■ **WHAT YOU SHOULD DO**:
Can you set down, exactly as they appear below, the lines from the opening of the material through the one bearing "return u, w, dr, ml", minus the pictures?

■ **RECORDS FOR THE EXERCISE**:
++++++++++++++++++++

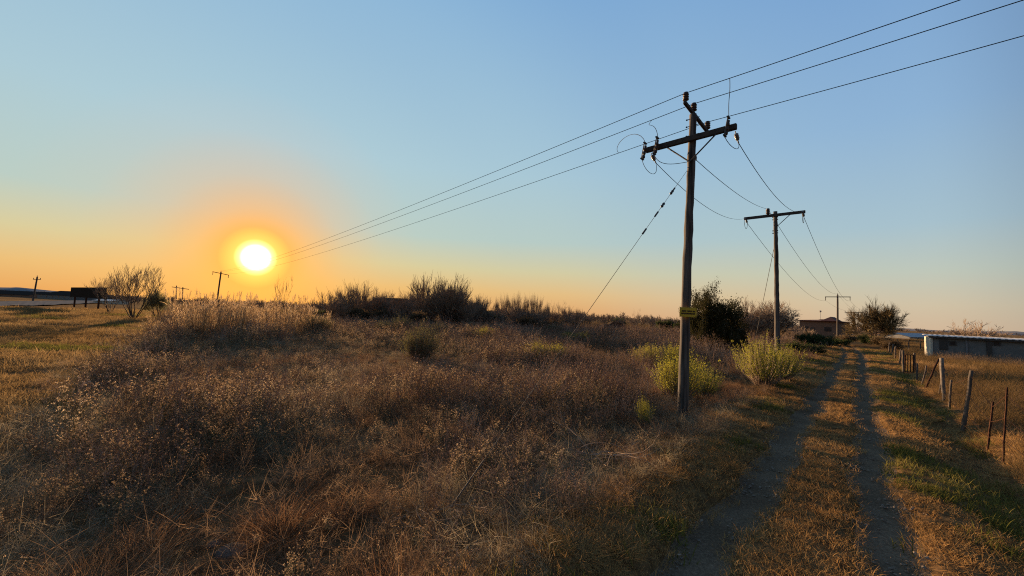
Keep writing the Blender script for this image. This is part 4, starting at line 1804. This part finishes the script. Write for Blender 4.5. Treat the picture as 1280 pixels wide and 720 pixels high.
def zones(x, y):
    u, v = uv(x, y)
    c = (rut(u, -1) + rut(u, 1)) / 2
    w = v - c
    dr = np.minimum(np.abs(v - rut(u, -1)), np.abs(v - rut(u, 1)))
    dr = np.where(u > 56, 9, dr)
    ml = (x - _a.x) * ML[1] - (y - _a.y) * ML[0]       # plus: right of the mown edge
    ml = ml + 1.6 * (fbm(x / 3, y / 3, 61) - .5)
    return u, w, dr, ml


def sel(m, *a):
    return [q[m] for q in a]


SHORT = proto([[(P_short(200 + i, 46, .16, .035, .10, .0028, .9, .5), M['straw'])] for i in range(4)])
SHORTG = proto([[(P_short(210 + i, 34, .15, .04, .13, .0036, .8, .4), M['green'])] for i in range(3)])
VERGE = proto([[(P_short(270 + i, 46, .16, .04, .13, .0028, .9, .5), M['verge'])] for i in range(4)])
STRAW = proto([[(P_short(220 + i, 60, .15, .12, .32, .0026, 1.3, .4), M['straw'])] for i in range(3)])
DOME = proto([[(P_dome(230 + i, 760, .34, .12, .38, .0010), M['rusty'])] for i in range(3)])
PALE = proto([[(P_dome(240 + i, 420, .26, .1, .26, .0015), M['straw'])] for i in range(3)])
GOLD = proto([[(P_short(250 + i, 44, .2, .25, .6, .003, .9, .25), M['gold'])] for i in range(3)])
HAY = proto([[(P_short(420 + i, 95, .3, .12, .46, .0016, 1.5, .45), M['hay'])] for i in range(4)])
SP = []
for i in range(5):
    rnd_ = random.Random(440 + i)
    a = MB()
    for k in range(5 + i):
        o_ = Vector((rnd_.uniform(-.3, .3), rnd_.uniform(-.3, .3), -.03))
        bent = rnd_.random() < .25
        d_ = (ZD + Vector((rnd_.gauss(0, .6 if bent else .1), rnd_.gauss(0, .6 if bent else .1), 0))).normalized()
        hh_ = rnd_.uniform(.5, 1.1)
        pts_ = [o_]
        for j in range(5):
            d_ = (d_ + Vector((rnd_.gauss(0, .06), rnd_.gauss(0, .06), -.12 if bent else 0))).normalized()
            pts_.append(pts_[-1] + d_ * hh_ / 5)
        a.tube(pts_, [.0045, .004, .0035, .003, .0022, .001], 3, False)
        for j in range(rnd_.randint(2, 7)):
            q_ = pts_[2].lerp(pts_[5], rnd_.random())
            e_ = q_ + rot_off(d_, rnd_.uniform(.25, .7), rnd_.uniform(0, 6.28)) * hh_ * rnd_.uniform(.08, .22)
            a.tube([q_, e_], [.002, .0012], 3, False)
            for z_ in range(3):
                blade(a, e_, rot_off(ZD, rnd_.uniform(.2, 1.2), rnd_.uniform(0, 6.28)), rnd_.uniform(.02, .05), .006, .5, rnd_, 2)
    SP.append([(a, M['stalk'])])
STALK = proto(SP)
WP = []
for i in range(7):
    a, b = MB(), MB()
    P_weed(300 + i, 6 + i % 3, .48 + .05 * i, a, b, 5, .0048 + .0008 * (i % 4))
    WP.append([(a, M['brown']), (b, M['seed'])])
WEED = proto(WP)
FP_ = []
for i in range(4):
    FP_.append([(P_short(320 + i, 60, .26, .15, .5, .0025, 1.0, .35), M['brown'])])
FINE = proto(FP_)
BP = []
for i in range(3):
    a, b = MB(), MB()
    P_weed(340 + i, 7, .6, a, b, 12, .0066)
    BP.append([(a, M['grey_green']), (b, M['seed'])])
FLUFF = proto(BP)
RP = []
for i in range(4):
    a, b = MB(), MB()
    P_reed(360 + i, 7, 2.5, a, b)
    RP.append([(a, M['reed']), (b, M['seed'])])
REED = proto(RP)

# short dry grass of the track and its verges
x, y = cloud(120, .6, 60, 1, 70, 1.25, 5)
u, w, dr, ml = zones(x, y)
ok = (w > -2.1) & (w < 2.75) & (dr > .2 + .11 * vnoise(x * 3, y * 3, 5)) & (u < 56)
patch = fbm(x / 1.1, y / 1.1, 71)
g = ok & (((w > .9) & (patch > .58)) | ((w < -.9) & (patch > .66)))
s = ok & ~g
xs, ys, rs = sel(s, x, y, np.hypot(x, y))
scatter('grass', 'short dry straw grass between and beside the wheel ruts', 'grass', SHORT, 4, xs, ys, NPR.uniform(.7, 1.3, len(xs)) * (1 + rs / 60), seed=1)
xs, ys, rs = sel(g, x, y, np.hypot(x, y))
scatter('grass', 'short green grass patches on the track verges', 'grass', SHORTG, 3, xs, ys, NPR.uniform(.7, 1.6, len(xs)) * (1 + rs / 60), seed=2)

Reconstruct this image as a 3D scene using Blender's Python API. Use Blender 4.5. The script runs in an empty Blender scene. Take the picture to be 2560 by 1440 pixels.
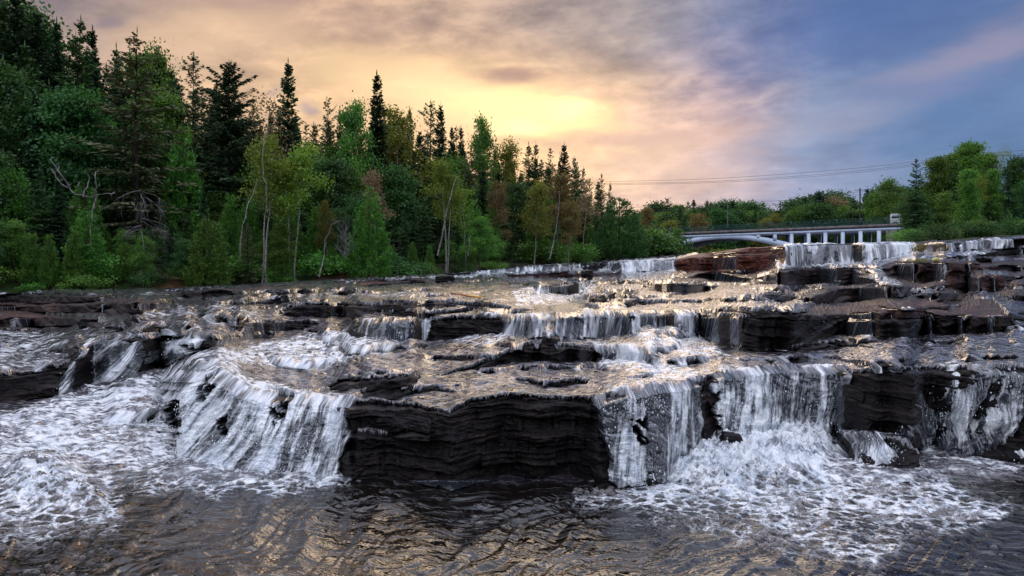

++++++++++++++++++++

■ **EXERCISE RESULT**:
Keep writing the Blender script for this image. This is part 4, starting at line 1804. This part finishes the script. Write for Blender 4.5. Treat the picture as 1280 pixels wide and 720 pixels high.
def zones(x, y):
    u, v = uv(x, y)
    c = (rut(u, -1) + rut(u, 1)) / 2
    w = v - c
    dr = np.minimum(np.abs(v - rut(u, -1)), np.abs(v - rut(u, 1)))
    dr = np.where(u > 56, 9, dr)
    ml = (x - _a.x) * ML[1] - (y - _a.y) * ML[0]       # plus: right of the mown edge
    ml = ml + 1.6 * (fbm(x / 3, y / 3, 61) - .5)
    return u, w, dr, ml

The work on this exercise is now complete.